If cellos and marimbas can rock, why not the infamous instrument that launched a thousand polkas? Seattle’s Jason Webley periodically convenes an ever-changing aggregation of accomplice accordionistas who have been known to veer way beyond Welkian polka into klezmer, punk, Balkania, Japanese enka, cumbia, tango and odes to inebriation. On Friday, Dec. 17, at the WOW Hall, Monsters of Accordion’s motley collection includes performers as celebrated for their bellowing vox as their bellowed boxes: San Francisco’s Renée de la Prade (who punkishly purveys tunes from two great squeezebox traditions, Zydeco and Celtic music), the high-energy, L.A.-based Balkan music ensemble Petrojvic Blasting Company, New York’s Corn Mo (who’s played with They Might be Giants and Polyphonic Spree) and of course the huge voiced Webley himself. Cottage Grove’s Aeon Now! opens. That scritchy, wheezing sound you hear is Lawrence Welk rolling over in his grave.

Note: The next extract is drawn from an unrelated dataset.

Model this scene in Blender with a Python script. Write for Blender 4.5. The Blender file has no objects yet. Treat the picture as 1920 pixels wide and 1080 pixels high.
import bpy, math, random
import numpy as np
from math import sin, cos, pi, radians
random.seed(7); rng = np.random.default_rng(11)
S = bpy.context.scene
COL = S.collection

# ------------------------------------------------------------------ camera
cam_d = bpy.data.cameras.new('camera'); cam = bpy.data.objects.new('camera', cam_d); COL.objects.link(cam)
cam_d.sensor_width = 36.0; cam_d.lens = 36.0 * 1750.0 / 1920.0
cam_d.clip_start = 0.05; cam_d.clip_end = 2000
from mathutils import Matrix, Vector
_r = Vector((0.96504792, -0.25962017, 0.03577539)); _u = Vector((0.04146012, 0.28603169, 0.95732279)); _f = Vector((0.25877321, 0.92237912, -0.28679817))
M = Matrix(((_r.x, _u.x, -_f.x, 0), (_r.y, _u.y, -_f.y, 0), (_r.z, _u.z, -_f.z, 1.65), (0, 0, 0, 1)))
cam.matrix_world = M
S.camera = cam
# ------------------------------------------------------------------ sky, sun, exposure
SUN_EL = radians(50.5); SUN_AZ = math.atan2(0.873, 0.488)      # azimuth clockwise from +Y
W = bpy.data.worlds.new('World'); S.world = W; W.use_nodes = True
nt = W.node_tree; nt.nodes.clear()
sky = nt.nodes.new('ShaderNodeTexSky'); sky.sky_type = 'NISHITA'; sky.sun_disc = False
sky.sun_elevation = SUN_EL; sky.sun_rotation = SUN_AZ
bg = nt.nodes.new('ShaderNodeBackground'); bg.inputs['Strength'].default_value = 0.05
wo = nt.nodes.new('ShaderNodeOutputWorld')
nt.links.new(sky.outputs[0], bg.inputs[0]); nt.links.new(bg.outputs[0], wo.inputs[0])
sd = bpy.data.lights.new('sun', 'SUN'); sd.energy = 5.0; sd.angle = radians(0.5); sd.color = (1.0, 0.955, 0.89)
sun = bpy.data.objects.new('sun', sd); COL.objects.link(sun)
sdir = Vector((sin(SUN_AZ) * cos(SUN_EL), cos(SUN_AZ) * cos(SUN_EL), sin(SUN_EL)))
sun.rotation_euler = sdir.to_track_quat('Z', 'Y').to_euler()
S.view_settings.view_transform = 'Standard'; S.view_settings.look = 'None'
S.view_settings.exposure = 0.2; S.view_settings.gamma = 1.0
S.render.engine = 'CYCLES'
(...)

These days, the instrument we most associate with rock is the guitar, but in fact long before the genre was a gleam in Ike Turner or Joe Turner or Chuck Berry’s beady eyes, Charlie Christian, Django Reinhardt and even earlier jazzers were improvising on their axes. This Thursday, Dec. 16, one of today’s jazz guitar greats, Berkeleyite-turned-Jerseyite Charlie Hunter, brings his seven-string instrument, bass trumpeter Michael R. Williams and drummer Eric Kalb to Sam Bond’s Garage to play music from his funky 2010 releases, Gentlemen, I Neglected To Inform You You Will Not Be Getting Paid (for trio, with a strong Stax vibe) and the new solo Public Domain. In the latter, though bereft of backup, he resists the urge to fill all the space, instead adeptly using silence and space as rhythmic elements, along with his percussive, heavily funkified stroke to create a sly, danceable groove on both originals and oldies (chosen by his centenarian grandpa) like “Cielito Lindo’ (which some of us are still trying not to call the Frito Bandido song), “Ain’t We Got Fun” (which Hunter might easily transform into a similar seasonal tune), “St. Louis Blues,” “Alexander’s Ragtime Band” and other century-spanning classics. 

There’s more jazz, this time of the homegrown variety, at Sam Bond’s on Dec. 22 when the excellent Eugene tenor saxman Joe Manis (who’s played with the Cherry Poppin’ Daddies, Thomas Mapfumo and others) introduces his new band (guitarist William Marsh and drummer Kevin Congleton) in a free concert. If you can’t make that one, you can hear Manis’ trio late night on Dec. 16 at the Granary. And you can check out the next wave of young jazz talent on Dec. 30 at Cozmic Pizza when composer/trumpeter Aaron Ward and fellow UO, LCC and the other recent college grads and students of NuGen Jazz play Cozmic Pizza. 

If you want to hear Christmas music you haven’t heard a squillion times before, check out the great French Baroque composer Marc-Antoine Charpentier’s Midnight Christmas Mass (based on popular carols of the time) and other Christmas music. You have two opportunities to hear the UUCE Chamber Singers, accompanied by appropriate instruments such as recorders, traverso flutes, lute, portative organ and strings, perform these stirring seasonal sounds: Saturday, Dec. 18, at 7 pm at the Unitarian Universalist Church, 477 E. 40th,  and Sunday, Dec. 19, at 3 pm at First United Methodist Church, 1376 Olive St.